Hopes for Kings County’s first real rain are fading this week (chance of slight precipitation Friday says the National Weather Service) even though the wet front coming in from the Pacific Northwest is helping to douse those terrible Wine Country wildfires.

Investment firm buys Valley nut property from Olam

Olam International announced in late September that it has sold 5,100 acres of its farmland assets, nut orchards in the Central Valley - to Farmland Partners Inc., one of the largest farmland real estate investment trusts in the US, for $110 million.

Olam has also entered into a revenue sharing model where it will pay them a share of the annual revenue while it continues to operate the orchards for a period of 25 years.

Farmland Partners is a real estate company that owns and seeks to acquire high-quality farmland throughout North America. It owns more than 300 farms with an aggregate of 154,000 acres across 17 states.

Olam’s Managing Director and CEO of Edible Nuts, Ashok Krishen explained the transaction: “As part of our Edible Nuts strategy, we intend to further invest in growing almonds, pistachios and walnuts in California. We have built a sizable portfolio of prime orchards and have adopted sustainable and industry-leading agricultural practices in managing these orchards. We had been looking for the right partner who sees the long-term value of farming, while we are looking for an asset-light model to participate in the production economics of the tree crops. Farmland Partners, whose success is based on strong partnerships with farmers, is, therefore, a strategic fit for our business model.”
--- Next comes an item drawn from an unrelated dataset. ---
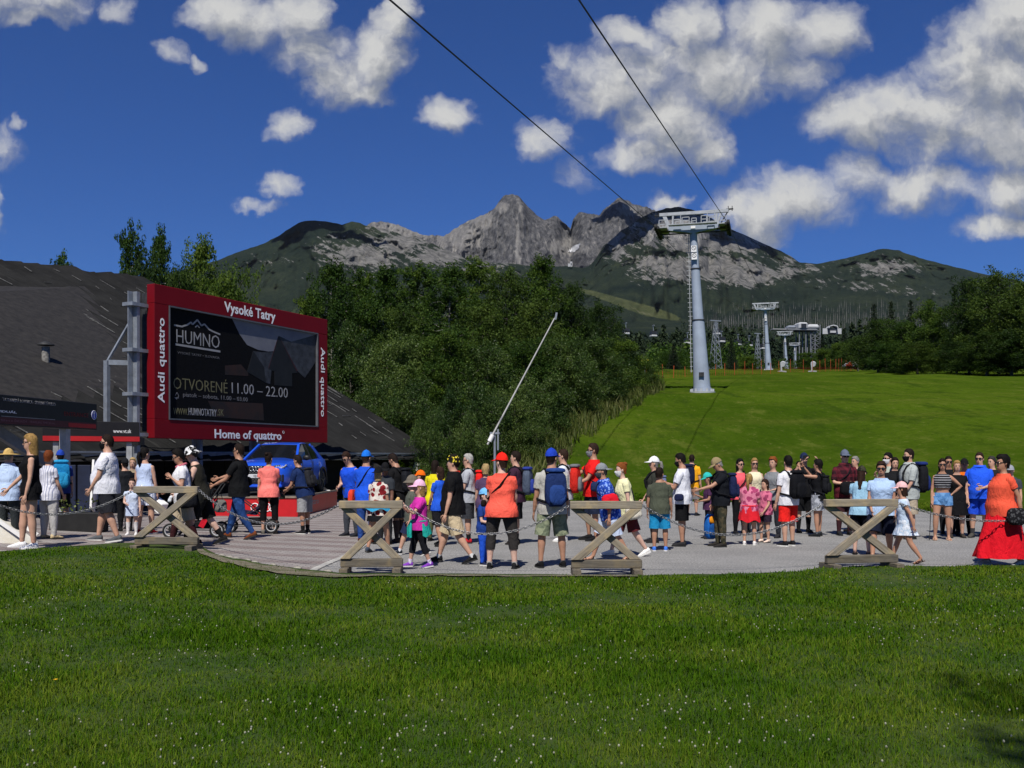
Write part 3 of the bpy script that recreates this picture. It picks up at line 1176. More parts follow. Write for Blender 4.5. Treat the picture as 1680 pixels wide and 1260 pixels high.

More than half of state farmers experience worker shortage

California farmers and ranchers face chronic problems in finding and hiring qualified and willing people to work in agriculture, according to a non-scientific survey conducted by the California Farm Bureau Federation.

The informal survey of Farm Bureau members shows that more than half of responding farmers had experienced employee shortages during the past year. The figure was higher among farmers who need to hire employees on a seasonal basis — 69 percent of those farmers reported experiencing shortages. The results are similar to a survey CFBF conducted in 2012.